I just read the column on Evelyn Irving-Jackson, a woman I never met (“There Is No Black San Diego,” Feature Story, June 9). However, I thank God for the work that she is doing. You really need to have the love of God to do the work she is doing. It takes patience, grace, and mercy. You have to walk in the love of God because we are human, and it can only take us so far. We need to have someone higher than us. She is a blessing, and my prayer for her and her husband is that God will give them both the desires of their heart. Evelyn, if you should see this little note, I want you to know that you are always in my heart. Keep doing the work that God has given you.

Dorris Johnson
via email

Middle Chef

I’d like to respond to Ms. Wise’s review of Frank Terzoli’s restaurant (June 9). Her comment “Local-born chef Frankie ‘The Bull’ Terzoli won a TV chef contest (Bravo’s Top Chef)” is very misleading. It implies he won top chef. He didn’t. He may have won one elimination challenge, but he was sent home halfway through the season.
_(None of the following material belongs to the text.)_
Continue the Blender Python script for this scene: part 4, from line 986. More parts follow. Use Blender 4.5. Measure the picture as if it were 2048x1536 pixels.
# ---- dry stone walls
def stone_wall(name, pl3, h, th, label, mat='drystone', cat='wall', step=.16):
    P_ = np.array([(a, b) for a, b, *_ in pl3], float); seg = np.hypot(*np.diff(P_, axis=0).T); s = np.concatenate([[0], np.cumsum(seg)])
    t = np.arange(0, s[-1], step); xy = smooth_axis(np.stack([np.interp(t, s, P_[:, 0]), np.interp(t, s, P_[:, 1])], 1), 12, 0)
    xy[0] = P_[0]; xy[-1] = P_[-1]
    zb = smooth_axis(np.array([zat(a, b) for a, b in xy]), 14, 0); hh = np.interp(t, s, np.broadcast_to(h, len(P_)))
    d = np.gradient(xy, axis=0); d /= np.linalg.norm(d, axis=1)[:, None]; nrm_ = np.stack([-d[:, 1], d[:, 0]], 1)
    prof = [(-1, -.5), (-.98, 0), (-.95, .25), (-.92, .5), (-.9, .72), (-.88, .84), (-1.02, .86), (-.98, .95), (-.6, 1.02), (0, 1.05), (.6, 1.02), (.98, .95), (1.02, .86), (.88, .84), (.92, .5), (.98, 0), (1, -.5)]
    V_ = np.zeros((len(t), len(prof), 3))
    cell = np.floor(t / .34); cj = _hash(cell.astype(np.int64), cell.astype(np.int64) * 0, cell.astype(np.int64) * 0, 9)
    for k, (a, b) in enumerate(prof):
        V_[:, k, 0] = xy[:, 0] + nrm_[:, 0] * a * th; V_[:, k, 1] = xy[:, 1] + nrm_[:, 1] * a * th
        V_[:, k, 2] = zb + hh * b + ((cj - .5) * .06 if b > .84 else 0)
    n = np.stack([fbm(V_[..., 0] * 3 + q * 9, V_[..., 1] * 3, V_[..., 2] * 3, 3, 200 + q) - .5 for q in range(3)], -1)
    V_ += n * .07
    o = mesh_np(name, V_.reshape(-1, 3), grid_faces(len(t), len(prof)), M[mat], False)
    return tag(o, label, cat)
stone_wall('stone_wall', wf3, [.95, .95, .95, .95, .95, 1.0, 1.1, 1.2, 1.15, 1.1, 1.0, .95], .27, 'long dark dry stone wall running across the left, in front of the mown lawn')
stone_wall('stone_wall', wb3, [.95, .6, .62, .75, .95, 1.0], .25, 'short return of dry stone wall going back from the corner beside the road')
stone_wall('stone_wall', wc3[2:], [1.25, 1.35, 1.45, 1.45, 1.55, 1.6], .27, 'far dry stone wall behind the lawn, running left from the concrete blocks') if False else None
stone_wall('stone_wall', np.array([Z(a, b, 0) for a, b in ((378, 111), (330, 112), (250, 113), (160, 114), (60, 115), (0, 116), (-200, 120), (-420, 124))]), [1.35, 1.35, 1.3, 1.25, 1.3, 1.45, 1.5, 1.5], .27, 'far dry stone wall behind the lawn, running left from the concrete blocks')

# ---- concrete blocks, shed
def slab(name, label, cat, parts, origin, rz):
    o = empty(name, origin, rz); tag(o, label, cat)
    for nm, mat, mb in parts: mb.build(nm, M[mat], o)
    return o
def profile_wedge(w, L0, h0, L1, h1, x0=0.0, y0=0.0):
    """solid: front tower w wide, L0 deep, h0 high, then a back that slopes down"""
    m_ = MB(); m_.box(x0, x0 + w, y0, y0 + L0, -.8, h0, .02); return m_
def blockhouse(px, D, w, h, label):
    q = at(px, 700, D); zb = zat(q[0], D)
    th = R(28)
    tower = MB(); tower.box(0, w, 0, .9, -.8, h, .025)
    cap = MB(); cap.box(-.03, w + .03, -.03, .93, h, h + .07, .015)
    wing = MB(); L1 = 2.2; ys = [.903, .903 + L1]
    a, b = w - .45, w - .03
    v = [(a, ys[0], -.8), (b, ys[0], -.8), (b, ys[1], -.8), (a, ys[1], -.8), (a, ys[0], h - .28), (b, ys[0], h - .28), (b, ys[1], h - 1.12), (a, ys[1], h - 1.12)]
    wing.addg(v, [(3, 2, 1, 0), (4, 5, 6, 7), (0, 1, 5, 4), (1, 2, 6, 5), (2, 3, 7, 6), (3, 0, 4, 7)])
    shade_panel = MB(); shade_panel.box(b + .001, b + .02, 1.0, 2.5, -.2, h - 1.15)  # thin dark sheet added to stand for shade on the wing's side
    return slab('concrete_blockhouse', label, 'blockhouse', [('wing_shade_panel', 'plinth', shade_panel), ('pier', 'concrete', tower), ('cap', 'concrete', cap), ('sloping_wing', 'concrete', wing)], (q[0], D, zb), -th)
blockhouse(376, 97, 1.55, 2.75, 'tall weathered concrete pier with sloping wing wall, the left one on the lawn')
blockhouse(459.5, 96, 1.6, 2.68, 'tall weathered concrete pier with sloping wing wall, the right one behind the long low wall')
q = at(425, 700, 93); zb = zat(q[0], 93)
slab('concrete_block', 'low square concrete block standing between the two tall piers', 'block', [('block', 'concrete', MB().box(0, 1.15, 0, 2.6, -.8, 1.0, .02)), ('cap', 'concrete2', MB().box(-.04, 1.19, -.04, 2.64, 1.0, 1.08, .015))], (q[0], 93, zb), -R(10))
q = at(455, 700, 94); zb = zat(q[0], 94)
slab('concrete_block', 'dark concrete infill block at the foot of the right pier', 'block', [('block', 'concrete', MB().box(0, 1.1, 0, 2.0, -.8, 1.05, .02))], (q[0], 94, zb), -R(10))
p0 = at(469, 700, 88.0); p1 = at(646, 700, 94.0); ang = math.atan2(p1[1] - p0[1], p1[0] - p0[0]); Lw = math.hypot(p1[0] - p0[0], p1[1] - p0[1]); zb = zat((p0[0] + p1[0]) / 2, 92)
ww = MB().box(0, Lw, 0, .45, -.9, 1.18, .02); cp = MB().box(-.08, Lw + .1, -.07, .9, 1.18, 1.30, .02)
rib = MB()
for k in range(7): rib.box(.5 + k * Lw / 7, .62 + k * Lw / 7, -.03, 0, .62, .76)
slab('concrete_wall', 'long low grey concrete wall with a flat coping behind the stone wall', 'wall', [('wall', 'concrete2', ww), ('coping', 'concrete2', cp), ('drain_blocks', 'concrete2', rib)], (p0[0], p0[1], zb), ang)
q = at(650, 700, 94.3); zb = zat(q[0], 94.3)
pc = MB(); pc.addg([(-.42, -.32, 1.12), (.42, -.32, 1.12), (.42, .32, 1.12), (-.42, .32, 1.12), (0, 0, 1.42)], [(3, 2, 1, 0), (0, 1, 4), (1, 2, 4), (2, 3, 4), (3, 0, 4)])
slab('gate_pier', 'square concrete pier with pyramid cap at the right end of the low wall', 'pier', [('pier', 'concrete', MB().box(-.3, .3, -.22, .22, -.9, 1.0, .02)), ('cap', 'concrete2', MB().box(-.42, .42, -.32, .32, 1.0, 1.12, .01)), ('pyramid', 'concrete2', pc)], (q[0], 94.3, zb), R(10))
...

Also, the tagline under the picture says “Top Chef–winning.” Again, misleading at best and dead wrong at worst. I hope a correction will be printed.

Mike Hamm
Clairemont

Just A Little Higher

Joe Deegan’s “It Was Scary Up There” (“City Lights,” June 2) was a very good article. I lost my son off the bridge in 1994. I tried to get them to put some kind of a fence or little barrier up. When Deegan quoted the Caltrans fact sheet — that the wall on the bridge is only three feet high — that was very good of him to do that. It’s the only bridge in California that doesn’t have some kind of a little fence or something. There is a bridge in Pasadena. It was called Suicide Bridge, but after multiple suicides, the city put up a barrier. Suicides are rare there now. Even a two-foot railing on the Coronado bridge would give a person time to rethink jumping and get help.